Second Circuit Defers Decision and Certifies Questions Arising Under New York Labor Law to New York Court of Appeals

Section 196-d of the New York State Labor Law prohibits an employer or his “agent” from participating in a tip pool intended for employees. At issue in Barenboim v. Starbucks Corporation, No. 10-4912-cv, (“Barenboim”), is whether a Starbucks “shift supervisor” is an “agent,” and, thus, not permitted to share in tips with baristas, over whom they exercise limited supervisory functions. At issue in a related case, Winans v.
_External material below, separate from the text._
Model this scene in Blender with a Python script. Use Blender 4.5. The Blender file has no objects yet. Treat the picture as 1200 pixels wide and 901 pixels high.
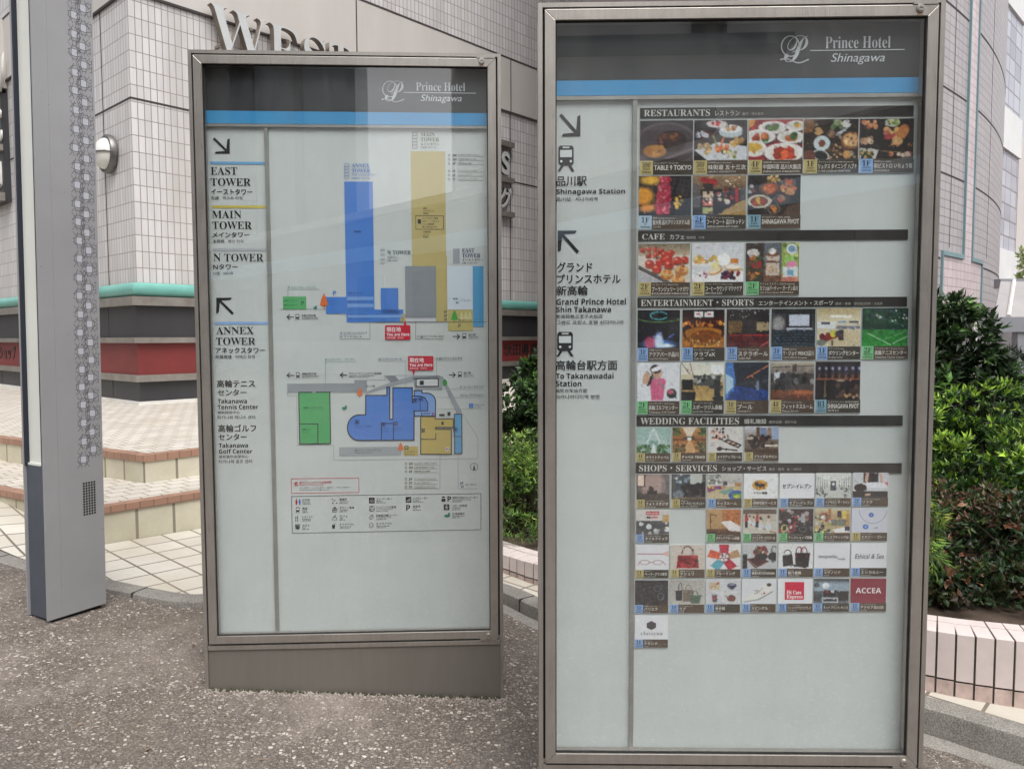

Starbucks Corporation, No. 11-3199-cv, (“Winans”) is whether “assistant store managers,” whom Starbucks does exclude from participation in the tip pool, must be permitted to share in tips pursuant to section 196-d of the New York State Labor Law.
The issue in Barenboim turns on the meaning of the term “agent.” In Winans, the issue is whether New York Labor Law § 196-d, although prohibiting certain classes of employees from participating in a tip pool, mandates that certain employees be included.
Both cases were filed in federal District Court for the Southern District of New York. The lower courts dismissed both cases, and the plaintiffs appealed. The Second Circuit Court of Appeals determined that because the issues were novel under New York State law, it would defer their determination and certify them for resolution to New York’s highest court — the New York State Court of Appeals.
Consequently, these fact-specific issues will remain unresolved for now.